By Marta Vilar – BRUSSELS (Econostream) – Following is the full transcript of the interview conducted by Econostream on 5 March 2026 with Olli Rehn, Governor of the Bank of Finland and member of the Governing Council of the European Central Bank:
Q: Governor, markets seem a bit more relieved about the Iran conflict, but you don’t appear as optimistic. What is your baseline view?
A: We need to keep a cool head when analyzing the economic and financial consequences of the Middle East conflict. Two factors are decisive for the economic impact: the duration and the degree of escalation, which we have already seen to some extent. We must be prepared for both scenarios, in the short term and the longer term. From the perspective of monetary policy, it is important not to rush to conclusions. Historically, conflicts like this have both supply-side and demand-side effects, and these affect growth and inflation in different ways.
Q: You sounded pessimistic about the duration. Could it last longer than markets expect?
A: I don’t know what markets are pricing in, but historically conflicts like this often last longer than expected. It is easier to start a war than to end one.
Q: What is your view on the recent surge in oil prices?
A: A prolonged blockage of the Strait of Hormuz would create strong pressure on crude oil markets. We have already seen this reflected in Brent prices. If the Strait were effectively blocked for weeks or months, the impact on oil prices—and therefore inflation and growth—would probably be significant.
Q: Could weaker growth driven by the conflict eventually offset the inflationary impact of higher energy prices?
A: That is a central question for monetary policy, and ultimately an empirical one. We do not know in advance which channel will be stronger or what the net effect will be. The European economy has shown resilience, but growth remains subdued. Supply disruptions would create upside risks to inflation, especially in the short term, while weaker demand would weigh on growth. We must monitor how these forces evolve. That is why it is important not to rush to conclusions about the inflationary or growth effects of the conflict.
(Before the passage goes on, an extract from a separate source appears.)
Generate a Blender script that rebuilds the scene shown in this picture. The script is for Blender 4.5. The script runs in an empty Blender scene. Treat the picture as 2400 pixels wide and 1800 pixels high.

Q: Do you see any reason to discuss rate hikes now?
A: As I said, we should not rush to conclusions. I would not speculate about interest rate decisions at this stage. We need a cool head and a steady hand, and we will decide meeting by meeting, based on incoming data and a comprehensive assessment. In times like these, monetary policy is as much art as science.
Q: The ECB may present scenario analysis on the Iran conflict in two weeks. What might those look like?
A: The Governing Council’s internal discussions are still ahead of us. At the Bank of Finland we are preparing two scenarios: one assuming a shorter conflict, and another assuming a longer, more escalated conflict. These would have very different implications.
Q: Can you give us an indication of what those scenarios suggest for the Bank of Finland?
A: I would prefer to give our economists the space to complete their work.
Q: What indicators will you watch most closely when deciding on monetary policy?
A: Monetary policymaking requires a comprehensive assessment, combining developments in the real economy, financial markets and other factors. Of course, we will monitor the conflict and energy markets closely. But we must also consider other forces. On the upside for inflation, the energy market is the obvious driver. On the downside, services inflation is easing alongside moderate wage growth, and cheaper imports from China are also exerting downward pressure. We will ensure price stability with a steady hand and thus keep inflation stabilized at our symmetric 2% target over the medium term.
Q: In terms of growth, is it fair to say that recent developments tilt the risks to the more to the downside?
A: Yes. It is fairly clear that the Iran conflict and its economic consequences are damaging global growth. There is also a difference between the US and Europe. The US is now a net exporter of fossil fuels, while Europe remains a net importer despite progress in the green transition. Markets seem to reflect this difference, which may partly explain the euro’s recent weakening against the dollar.
Q: You mentioned Chinese imports. Do you think they are already affecting inflation?
A: We have reason to believe that Chinese imports are already having some impact on inflation, though we are studying it further. The main effects may still lie ahead. China continues to rely heavily on investment-led growth rather than domestic demand, which contributes to global imbalances. Europe should not remain the only large market absorbing these flows. The EU has trade instruments, and the European Commission has already proposed measures to strengthen industrial resilience.
Q: A few weeks ago, you warned about the “real risk” of “lower-than-projected inflation”. Do you still see that risk?
A: Inflation risks are two-sided. In the short term, higher oil and gas prices create upside risks. But there are also downside risks from weaker services inflation, moderate wage growth and cheaper imports from China.
Q: CPI was 1.7% in January and 1.9% in February’s flash estimate. Do you still think inflation could undershoot more than expected?
A: I do not want to jump to conclusions. I follow the data with great interest, but our decisions must always be based on comprehensive careful analysis.